Un employeur peut librement consulter, en dehors de la présence du salarié, les SMS contenus dans son téléphone professionnel, sauf s’ils ont été identifiés comme étant personnels. C’est ce qui ressort de l'arrêt rendu par la chambre commerciale de la Cour de Cassation qui, après avis de la chambre sociale, transpose aux SMS la jurisprudence applicable aux courriels et fichiers informatiques. Cass. Com. 10.02.15, n°13-14779.
Les faits
L’affaire débute lorsqu’une entreprise de courtage d’instruments financiers voit subitement 20 % de ses salariés quitter leur emploi. Face à ces départs, dont le (grand) nombre et la soudaineté peuvent légitimement paraître suspects, la société entame une enquête. Elle soupçonne en effet une entreprise concurrente d’avoir débauché son personnel. C’est ainsi qu’elle va être autorisée en justice à consulter les SMS contenus dans les téléphones portables professionnels de ces salariés. La société va s’appuyer sur ces SMS pour assigner la seconde société pour « concurrence déloyale ».

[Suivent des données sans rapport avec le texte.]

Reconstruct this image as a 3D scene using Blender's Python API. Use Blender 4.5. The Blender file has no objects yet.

Considérant que la production de ces SMS est un procédé déloyal, l’entreprise concurrente réclame la rétractation de l’ordonnance de référé autorisant cette consultation. Face au rejet de sa demande par les juges du fond, elle forme un pourvoi devant la Cour de cassation.

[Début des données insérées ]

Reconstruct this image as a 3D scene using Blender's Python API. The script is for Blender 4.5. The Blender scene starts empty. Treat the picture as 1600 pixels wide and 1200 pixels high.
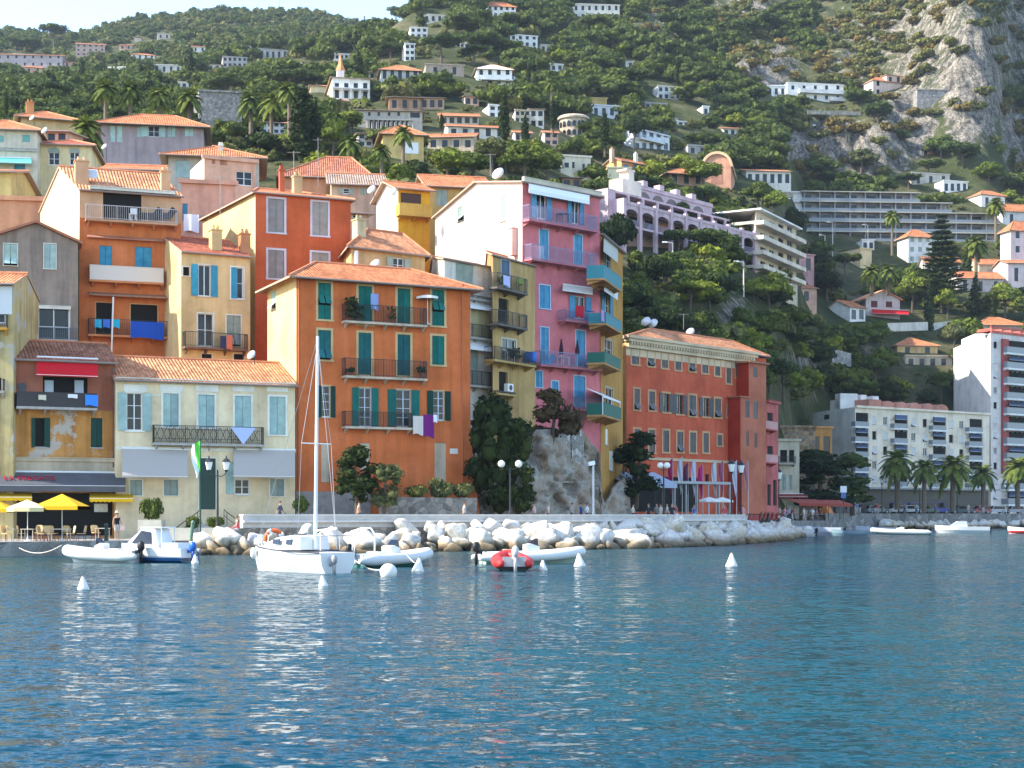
import bpy, bmesh, math, random
import numpy as np
from mathutils import Vector, Matrix
R = math.radians
random.seed(7)
rng = np.random.default_rng(11)
scene = bpy.context.scene
COL = scene.collection
# ---------------------------------------------------------------- camera, sky, sun, exposure
F, EYE, HOR = 2400.0, 2.4, 805.0          # focal length in photo pixels, eye height, horizon row
cam_d = bpy.data.cameras.new('camera')
cam = bpy.data.objects.new('camera', cam_d); COL.objects.link(cam)
cam_d.sensor_width = 36; cam_d.lens = F / 1600 * 36
cam_d.shift_y = (HOR - 600) / 1600
cam_d.clip_start = 0.5; cam_d.clip_end = 9000
cam.location = (0, 0, EYE); cam.rotation_euler = (R(90), 0, 0)
scene.camera = cam
SUN_EL, SUN_AZ = R(37), R(191)            # azimuth measured from +X towards +Y
world = bpy.data.worlds.new("World"); scene.world = world; world.use_nodes = True
wn = world.node_tree
bg = wn.nodes['Background']
sky = wn.nodes.new('ShaderNodeTexSky'); sky.sky_type = 'NISHITA'; sky.sun_disc = False
sky.sun_elevation = SUN_EL; sky.sun_rotation = (R(90) - SUN_AZ) % R(360)
sky.air_density = 1.0; sky.dust_density = .5; sky.ozone_density = 2.0
wn.links.new(sky.outputs[0], bg.inputs[0]); bg.inputs[1].default_value = 0.15
sd = bpy.data.lights.new('sun', 'SUN'); sd.energy = 3.2; sd.angle = R(0.5); sd.color = (1, .93, .80)
sun = bpy.data.objects.new('sun', sd); COL.objects.link(sun)
S = Vector((math.cos(SUN_EL)*math.cos(SUN_AZ), math.cos(SUN_EL)*math.sin(SUN_AZ), math.sin(SUN_EL)))
sun.rotation_euler = S.to_track_quat('Z', 'Y').to_euler()
scene.view_settings.view_transform = 'Standard'; scene.view_settings.look = 'None'
scene.view_settings.exposure = 1.85; scene.view_settings.gamma = 1
scene.cycles.max_bounces = 6; scene.cycles.diffuse_bounces = 3; scene.cycles.glossy_bounces = 3
scene.cycles.transparent_max_bounces = 6; scene.cycles.volume_bounces = 1
scene.cycles.use_denoising = True
scene.cycles.caustics_reflective = False; scene.cycles.caustics_refractive = False

# ---------------------------------------------------------------- helpers
def W(px, py, Y):                          # photo pixel + distance -> point in the place
    return Vector(((px-800)*Y/F, Y, EYE + (HOR-py)*Y/F))
def PX(p): return (800 + F*p[0]/p[1], HOR - F*(p[2]-EYE)/p[1])
def X(px, Y): return (px-800)*Y/F
def tag(o, label=None, cat=None, group=None, kind=None):
    if label: o['label'] = label
    if cat: o['category'] = cat
    if group: o['group'] = group
    if kind: o['kind'] = kind
    return o
def empty(name, loc=(0,0,0), rz=0, label=None, cat=None, group=None):
    o = bpy.data.objects.new(name, None); COL.objects.link(o)
    o.location = loc; o.rotation_euler = (0,0,rz); o.empty_display_size = .3
    return tag(o, label, cat, group)
def kids(o): return [c for c in bpy.data.objects if c.parent == o]
def dup(root, tree, loc=None, rz=None, sc=None, label=None, group=None):
    """copy of a thing (tree = [(object, [its children ...])]) with copies of its parts"""
    r = root.copy(); COL.objects.link(r)
    if loc is not None: r.location = loc
    if rz is not None: r.rotation_euler = (0,0,rz)
    if sc is not None: r.scale = sc if hasattr(sc,'__len__') else (sc,sc,sc)
    if label: r['label'] = label
    if group: r['group'] = group
    for ch, sub in tree:
        c = ch.copy(); COL.objects.link(c); c.parent = r
        for g in sub:
            d = g.copy(); COL.objects.link(d); d.parent = c
    return r
def treeof(root, pool):
    return [(c, [g for g in pool if g.parent == c]) for c in pool if c.parent == root]
class MB:
    def __init__(s): s.v=[]; s.f=[]; s.uv={}; s.m=[]; s.mi=0
    def face(s, pts, uv=None):
        i=len(s.v); s.v += [tuple(p) for p in pts]; s.f.append(tuple(range(i,i+len(pts)))); s.m.append(s.mi)
        if uv: s.uv[len(s.f)-1]=uv
    def mesh(s, v, f):
        i=len(s.v); s.v += [tuple(p) for p in v]
        for q in f: s.f.append(tuple(k+i for k in q)); s.m.append(s.mi)
    def box(s,x0,y0,z0,x1,y1,z1):
        s.mesh([(x0,y0,z0),(x1,y0,z0),(x1,y1,z0),(x0,y1,z0),(x0,y0,z1),(x1,y0,z1),(x1,y1,z1),(x0,y1,z1)],
               [(0,3,2,1),(4,5,6,7),(0,1,5,4),(1,2,6,5),(2,3,7,6),(3,0,4,7)]); return s
    def bar(s,p,q,w,h=None):               # square bar from p to q
        p=Vector(p); q=Vector(q); h=h or w; d=(q-p).normalized()
        a=d.cross(Vector((0,0,1))); a = a.normalized() if a.length>1e-4 else Vector((1,0,0)); b=a.cross(d)
        c=[]
        for e in (p,q):
            for i,j in ((-1,-1),(1,-1),(1,1),(-1,1)): c.append(e+a*(i*w/2)+b*(j*h/2))
        s.mesh(c,[(0,1,2,3),(7,6,5,4),(0,4,5,1),(1,5,6,2),(2,6,7,3),(3,7,4,0)]); return s
    def tube(s,p,q,r0,r1=None,n=6):
        p=Vector(p); q=Vector(q); r1=r0 if r1 is None else r1; d=(q-p).normalized()
        a=d.cross(Vector((0,0,1))); a=a.normalized() if a.length>1e-4 else Vector((1,0,0)); b=a.cross(d)
        v=[]
        for e,r in ((p,r0),(q,r1)):
            for k in range(n):
                t=2*math.pi*k/n; v.append(e+a*(math.cos(t)*r)+b*(math.sin(t)*r))
        f=[(k,(k+1)%n,n+(k+1)%n,n+k) for k in range(n)]+[tuple(range(n))[::-1],tuple(range(n,2*n))]
        s.mesh(v,f); return s
    def path(s,pts,r,n=6):
        for i in range(len(pts)-1):
            r0=r[i] if hasattr(r,'__len__') else r; r1=r[i+1] if hasattr(r,'__len__') else r
            s.tube(pts[i],pts[i+1],r0,r1,n)
        return s
    def sweep(s,pts,r,n=12,sub=5):
        P=[Vector(p) for p in pts]; m=len(P); Q=[];RR=[]
        for i in range(m-1):
            a,b,c,d=P[max(0,i-1)],P[i],P[i+1],P[min(m-1,i+2)]
            for k in range(sub):
                t=k/sub; Q.append(.5*((2*b)+(c-a)*t+(2*a-5*b+4*c-d)*t*t+(3*b-a-3*c+d)*t**3)); RR.append(r[i]+(r[i+1]-r[i])*t if hasattr(r,'__len__') else r)
        Q.append(P[-1]); RR.append(r[-1] if hasattr(r,'__len__') else r); v=[]
        for i,q in enumerate(Q):
            d=(Q[min(i+1,len(Q)-1)]-Q[max(i-1,0)]).normalized(); a=d.cross(Vector((0,0,1))); a=a.normalized() if a.length>1e-4 else Vector((1,0,0)); b=a.cross(d)
            v+=[q+a*(RR[i]*math.cos(6.28318*k/n))+b*(RR[i]*math.sin(6.28318*k/n)) for k in range(n)]
        f=[(i*n+k,i*n+(k+1)%n,(i+1)*n+(k+1)%n,(i+1)*n+k) for i in range(len(Q)-1) for k in range(n)]
        s.mesh(v,f+[tuple(range(n))[::-1],tuple(range(len(v)-n,len(v)))]); return s
    def lathe(s,prof,c=(0,0,0),n=12,sx=1,sy=1):
        v=[]; 
        for r,z in prof:
            for k in range(n):
                t=2*math.pi*k/n; v.append((c[0]+r*sx*math.cos(t),c[1]+r*sy*math.sin(t),c[2]+z))
        f=[]
        for i in range(len(prof)-1):
            for k in range(n): f.append((i*n+k,i*n+(k+1)%n,(i+1)*n+(k+1)%n,(i+1)*n+k))
        f.append(tuple(range(n))[::-1]); f.append(tuple(range((len(prof)-1)*n,len(prof)*n)))
        s.mesh(v,f); return s
    def extrude(s,poly,vec):
        n=len(poly); vec=Vector(vec); a=[Vector(p) for p in poly]; b=[p+vec for p in a]
        s.mesh(a+b,[tuple(range(n))[::-1],tuple(range(n,2*n))]+[(k,(k+1)%n,n+(k+1)%n,n+k) for k in range(n)]); return s
    def sph(s,c,r,n=8,m=6,sx=1,sy=1,sz=1):
        pr=[(max(.001,r*math.sin(math.pi*i/m)), -r*math.cos(math.pi*i/m)*sz) for i in range(m+1)]
        return s.lathe(pr,c,n,sx,sy)
    def build(s,name,mat,parent=None,smooth=False,loc=None,rz=None):
        me=bpy.data.meshes.new(name); me.from_pydata(s.v,[],s.f)
        mats=mat if isinstance(mat,(list,tuple)) else [mat]
        for m in mats: me.materials.append(m)
        if len(mats)>1: me.polygons.foreach_set('material_index',s.m)
        if s.uv:
            ul=me.uv_layers.new(name='UVMap')
            for fi,uvs in s.uv.items():
                p=me.polygons[fi]
                for k,li in enumerate(p.loop_indices): ul.data[li].uv=uvs[k]
        if smooth: me.polygons.foreach_set('use_smooth',[True]*len(me.polygons))
        me.validate(); me.update()
        o=bpy.data.objects.new(name,me); COL.objects.link(o)
        if parent: o.parent=parent
        if loc is not None: o.location=loc
        if rz is not None: o.rotation_euler=(0,0,rz)
        return o

# ---------------------------------------------------------------- materials
MATS={}
def base_mat(name, col=(.5,.5,.5), rough=.8, metal=0, spec=.3):
    m=bpy.data.materials.new(name); m.use_nodes=True
    p=m.node_tree.nodes['Principled BSDF']
    p.inputs['Base Color'].default_value=(*col,1); p.inputs['Roughness'].default_value=rough
    p.inputs['Metallic'].default_value=metal; p.inputs['Specular IOR Level'].default_value=spec
    return m, m.node_tree.nodes, m.node_tree.links, p
def nd(n,t,**k):
    x=n.new('ShaderNode'+t)
    for a,b in k.items(): setattr(x,a,b)
    return x
def ramp(n,stops):
    r=nd(n,'ValToRGB'); e=r.color_ramp.elements
    while len(e)<len(stops): e.new(.5)
    for i,(p,c) in enumerate(stops): e[i].position=p; e[i].color=(*c,1)
    return r
def noise(n,l,vec,scale,detail=4,rough=.55):
    t=nd(n,'TexNoise'); t.inputs['Scale'].default_value=scale; t.inputs['Detail'].default_value=detail; t.inputs['Roughness'].default_value=rough
    l.new(vec,t.inputs['Vector']); return t
def mix(n,l,fac,a,b,typ='MIX'):
    x=nd(n,'MixRGB',blend_type=typ)
    for i,v in enumerate((fac,a,b)):
        if hasattr(v,'type'): l.new(v,x.inputs[i])
        elif isinstance(v,(int,float)): x.inputs[i].default_value=v
        else: x.inputs[i].default_value=(*v,1)
    return x.outputs[0]
def mapping(n,l,vec,scale=(1,1,1),loc=(0,0,0)):
    m=nd(n,'Mapping'); m.inputs['Scale'].default_value=scale; m.inputs['Location'].default_value=loc; l.new(vec,m.inputs['Vector']); return m.outputs[0]
def bump(n,l,p,h,strength=.3,dist=.05):
    b=nd(n,'Bump'); b.inputs['Strength'].default_value=strength; b.inputs['Distance'].default_value=dist
    l.new(h,b.inputs['Height']); l.new(b.outputs[0],p.inputs['Normal']); return b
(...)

Dans son arrêt du 10 février 2015, la chambre commerciale de la Cour de cassation donne raison à la cour d’appel en confirmant que « les SMS envoyés ou reçus par le salarié au moyen du téléphone mis à sa disposition par l’employeur pour les besoins de son travail sont présumés avoir un caractère professionnel, en sorte que l’employeur est en droit de les consulter en dehors de la présence de l’intéressé, sauf s’ils sont identifiés comme étant personnels ».
Les SMS, non identifiés comme personnels sont donc recevables comme mode de preuve.
Le principe : Les outils de travail sont présumés avoir un caractère professionnel
En l’espèce, l’entreprise concurrente conteste le caractère professionnel des SMS et va même jusqu’à assimiler leur consultation, à l’insu des salariés, à l’enregistrement d’une écoute téléphonique privée. En effet, les salariés ne s’étant jamais vu interdire l’utilisation de leur téléphone portable à des fins personnelles, les messages ont très bien pu être envoyés hors cadre professionnel, voire en dehors des heures de travail.
La cour d’appel, suivie par la Cour de cassation a pourtant écarté ces arguments. Pour elle, outre le fait que les messages n’ont pas été identifiés comme étant personnels, les salariés avaient connaissance de l’archivage automatique de ces textos (par une charte relative à l’utilisation des moyens de communication électronique). Relevant de l’activité professionnelle des salariés, les messages pouvaient donc faire l’objet de recherches pour des motifs légitimes et être produits en justice.
Les limites au pouvoir de contrôle de l’employeur : le respect de la vie privée
Pour autant le contrôle de l’employeur n’est pas sans limite. Le juge précise que l’employeur peut consulter les SMS contenus dans un téléphone professionnel sauf s’ils ont été identifiés ou marqués comme personnels. Dans ce cas, il ne pourra ni les lire en dehors de la présence du salarié, ni s'en servir dans le cadre d’une action en justice.
La société concurrente soulève à juste titre, qu’en pratique, il est difficile d’identifier un SMS dont le format ne prévoit pas de champ « objet » comme c’est le cas pour les courriels. Pour la Cour d’appel ce n’est pas un obstacle à l’identification des messages. Autrement dit, une simple mention du caractère personnel au début du message devrait suffire à écarter le caractère professionnel et donc à interdire à l’employeur de le lire hors la présence du salarié.
Cette décision devrait donc inciter les salariés à gérer avec prudence l’ensemble des outils de travail mis à leur disposition, notamment à privilégier l’utilisation de leur téléphone portable personnel pour l’envoi de messages privés.